No comments · Posted by Stephen W. Browne in Media bias, Politics
Note: My personal blog is on indefinite hiatus, however I am cross-posting from my newspaper blog at The Marshall Independent and the print-only TV Guide.
Michael Moore recently tried to deny the blindingly obvious on Piers Morgan’s TV talk show.
Moore said he is not one of the “1 percent” of “fat cats” the Occupy (blank) crowd are protesting in various venues across the country.
“I’m not,” Moore denied. “I am devoting my life to those who have less and who have been (bleeped) upon by the system.”
To begin with, that wasn’t the question. A rich person can spend his or her life helping the less fortunate, and many have. But I believe the question was about whether Moore was in the top 1 percent of individual net worth, and Moore’s $2 million home on Michigan’s toney Torch Lake and estimated net worth of around $50 million put him, if not in the top percentile then certainly within spitting distance of it.

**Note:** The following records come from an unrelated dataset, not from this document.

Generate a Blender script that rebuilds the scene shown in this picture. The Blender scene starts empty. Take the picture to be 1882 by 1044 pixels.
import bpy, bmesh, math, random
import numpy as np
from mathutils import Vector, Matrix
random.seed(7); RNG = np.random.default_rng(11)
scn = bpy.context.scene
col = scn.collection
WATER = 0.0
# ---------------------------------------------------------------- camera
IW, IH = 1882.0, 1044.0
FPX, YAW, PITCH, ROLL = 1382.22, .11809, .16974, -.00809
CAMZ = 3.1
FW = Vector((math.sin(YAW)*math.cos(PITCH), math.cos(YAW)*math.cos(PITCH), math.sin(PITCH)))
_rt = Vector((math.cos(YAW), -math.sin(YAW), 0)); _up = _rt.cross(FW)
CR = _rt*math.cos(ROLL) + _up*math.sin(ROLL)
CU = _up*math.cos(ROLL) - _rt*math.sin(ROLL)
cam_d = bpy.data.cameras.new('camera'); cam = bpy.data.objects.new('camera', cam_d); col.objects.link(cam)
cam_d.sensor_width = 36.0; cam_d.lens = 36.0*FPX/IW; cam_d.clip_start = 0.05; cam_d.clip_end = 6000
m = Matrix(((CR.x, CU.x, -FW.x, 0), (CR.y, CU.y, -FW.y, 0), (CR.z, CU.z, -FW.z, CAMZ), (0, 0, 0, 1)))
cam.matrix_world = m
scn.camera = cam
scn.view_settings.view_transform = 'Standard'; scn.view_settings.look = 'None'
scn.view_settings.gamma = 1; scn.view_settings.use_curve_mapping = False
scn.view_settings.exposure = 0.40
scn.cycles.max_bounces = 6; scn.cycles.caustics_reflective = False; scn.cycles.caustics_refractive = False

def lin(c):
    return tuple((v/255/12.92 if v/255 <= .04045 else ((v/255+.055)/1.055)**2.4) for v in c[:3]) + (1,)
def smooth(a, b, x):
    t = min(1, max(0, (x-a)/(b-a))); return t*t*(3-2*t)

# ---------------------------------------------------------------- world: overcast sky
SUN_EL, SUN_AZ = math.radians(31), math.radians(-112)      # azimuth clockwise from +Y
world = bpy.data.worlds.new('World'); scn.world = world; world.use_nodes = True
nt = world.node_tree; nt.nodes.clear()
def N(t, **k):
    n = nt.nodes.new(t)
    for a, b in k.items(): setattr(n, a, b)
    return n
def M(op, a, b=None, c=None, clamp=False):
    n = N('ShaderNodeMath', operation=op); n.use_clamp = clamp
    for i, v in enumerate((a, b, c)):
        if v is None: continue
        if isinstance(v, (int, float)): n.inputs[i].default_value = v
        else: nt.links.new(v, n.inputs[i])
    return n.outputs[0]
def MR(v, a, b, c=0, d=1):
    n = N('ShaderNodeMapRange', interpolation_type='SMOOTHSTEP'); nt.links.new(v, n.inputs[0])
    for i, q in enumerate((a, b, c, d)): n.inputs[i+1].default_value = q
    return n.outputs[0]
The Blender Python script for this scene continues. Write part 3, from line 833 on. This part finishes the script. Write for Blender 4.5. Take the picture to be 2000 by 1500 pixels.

I find Moore’s attitude irritating.
Moore is coming off like the kind of people we used to call “parlor pinks” or “limousine liberals,” i.e. well-off people who wear their concern for the poor on their sleeves. Who’d do anything for the working class – except join it.
Don’t get me wrong, I have absolutely nothing against wealthy philanthropists, and in fact have a great deal of admiration for many of them and their not inconsiderable contributions to society.
What irritates me is “poor mouthing.” That “I’m really one of you” posturing.
With $50 million in the bank, Moore is manifestly not one of me. Furthermore, all indications show that he came by his fortune honestly, by creating a product people were willing to pay for. Not one to my taste, but enough folks liked what he sells to make him rich, so more power to him. So obviously, “The System” has worked pretty well for him.
(OK, so he got the seed money to make “Roger and Me” by suing his former employer Mother Jones, which is not technically illegal but…)
Quite frankly, from seeing interviews with Moore, I don’t think he’s any smarter than I am. He certainly isn’t more handsome than me, and I’m obviously in lots better shape. I generally dress better for work too.
There is the question of talent of course. Whatever one thinks of the content of Moore’s documentaries, they are visually brilliant. I don’t know if that’s innate talent for camera work or something I could learn. I suspect I could, I take pretty good pictures and digital photography makes it easy and cheap.
Where the really irritating subtext of Moore’s message comes in, is the whole assumption behind his railing against The System that Poops on Us is that he could get rich through hard work and brains, but I couldn’t possibly. That calm assumption of superiority that just chaps my (bleep.)
Mr. Moore, I don’t mind that you’re rich, I’m not the least bit envious of your good fortune. Just hold the patronizing attitude if you please.